For readers who are not on the New York scene, or perhaps are but aren’t tracking things all that closely, I can’t overemphasize how unusual this journalistic sequence was. The NYT handles the Met with kid gloves. Its article assignments dutifully follow the company’s emphases, as expressed in its advertising and promotional efforts. There are grumblings in individual reviews, of course, but usually they are mildly voiced complaints over the unworkability of production concepts (never angry denunciations of the basic sellout to the notion of director as auteur that underlies the pileup of wreckage), or timidly expressed concessions of vocal failings that never place them in the context of the  general enfeeblement of operatic singing or the striking of critical flags that has accompanied it.

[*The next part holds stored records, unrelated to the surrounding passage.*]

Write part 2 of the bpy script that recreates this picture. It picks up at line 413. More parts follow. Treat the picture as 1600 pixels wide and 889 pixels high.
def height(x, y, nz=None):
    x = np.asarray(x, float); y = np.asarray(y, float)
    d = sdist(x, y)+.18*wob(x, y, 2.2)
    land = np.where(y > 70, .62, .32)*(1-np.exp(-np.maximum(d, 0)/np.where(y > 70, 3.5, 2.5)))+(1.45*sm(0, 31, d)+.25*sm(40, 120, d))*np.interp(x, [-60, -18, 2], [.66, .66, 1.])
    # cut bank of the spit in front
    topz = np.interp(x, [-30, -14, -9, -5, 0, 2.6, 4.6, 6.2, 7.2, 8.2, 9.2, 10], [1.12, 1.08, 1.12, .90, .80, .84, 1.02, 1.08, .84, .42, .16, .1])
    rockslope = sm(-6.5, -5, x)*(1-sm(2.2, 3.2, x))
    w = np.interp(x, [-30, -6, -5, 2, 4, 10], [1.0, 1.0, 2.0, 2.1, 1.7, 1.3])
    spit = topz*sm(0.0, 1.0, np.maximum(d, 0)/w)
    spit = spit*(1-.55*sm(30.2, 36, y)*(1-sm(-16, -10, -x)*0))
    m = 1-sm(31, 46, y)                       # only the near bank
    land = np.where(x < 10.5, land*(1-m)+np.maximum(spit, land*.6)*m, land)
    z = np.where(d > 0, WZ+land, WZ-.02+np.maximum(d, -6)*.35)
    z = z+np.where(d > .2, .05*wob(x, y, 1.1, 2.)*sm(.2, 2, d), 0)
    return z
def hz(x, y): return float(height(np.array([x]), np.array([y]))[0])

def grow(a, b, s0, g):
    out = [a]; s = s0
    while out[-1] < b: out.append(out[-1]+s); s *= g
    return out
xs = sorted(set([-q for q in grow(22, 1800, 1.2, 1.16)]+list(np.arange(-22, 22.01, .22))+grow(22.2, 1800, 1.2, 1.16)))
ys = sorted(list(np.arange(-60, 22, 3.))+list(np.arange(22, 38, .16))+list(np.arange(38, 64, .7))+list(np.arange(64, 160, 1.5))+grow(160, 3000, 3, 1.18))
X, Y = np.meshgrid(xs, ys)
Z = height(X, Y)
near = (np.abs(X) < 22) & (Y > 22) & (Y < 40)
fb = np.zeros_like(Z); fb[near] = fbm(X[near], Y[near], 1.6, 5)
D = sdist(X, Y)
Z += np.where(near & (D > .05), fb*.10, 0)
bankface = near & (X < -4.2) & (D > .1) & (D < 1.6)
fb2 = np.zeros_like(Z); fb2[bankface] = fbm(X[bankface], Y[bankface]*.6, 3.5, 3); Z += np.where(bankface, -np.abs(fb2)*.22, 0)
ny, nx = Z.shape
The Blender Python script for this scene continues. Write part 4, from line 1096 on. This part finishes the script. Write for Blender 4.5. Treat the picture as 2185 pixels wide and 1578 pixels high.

For the NYT to devote even these moderate allotments of space and position (all these pieces ran on inside pages of the daily paper’s arts section, little salients in its “Classical” ghetto) to first questioning the company’s repertory policy, then to a pointed comparison with a prominent European company, and finally to a less than ringing endorsement of its Music Director and his orchestra (the latter “indistinct,” “inconsistent,” and “difficult to assess” under N-S), is altogether extraordinary. Around the same time, we had those rumblings (hearsay, but some of it emanating from within the Staatsoper) that Roščic might be headed to New York, which would presumably mean to the Met. It seemed as if the Times must have hold of something, though without enough reliable sourcing to release it. But then came the announcement of the renewal of Nézet-Séguin’s contract for an extended period, without any disclosed proviso regarding more dedicated time and attention, and the little dust flurry settled.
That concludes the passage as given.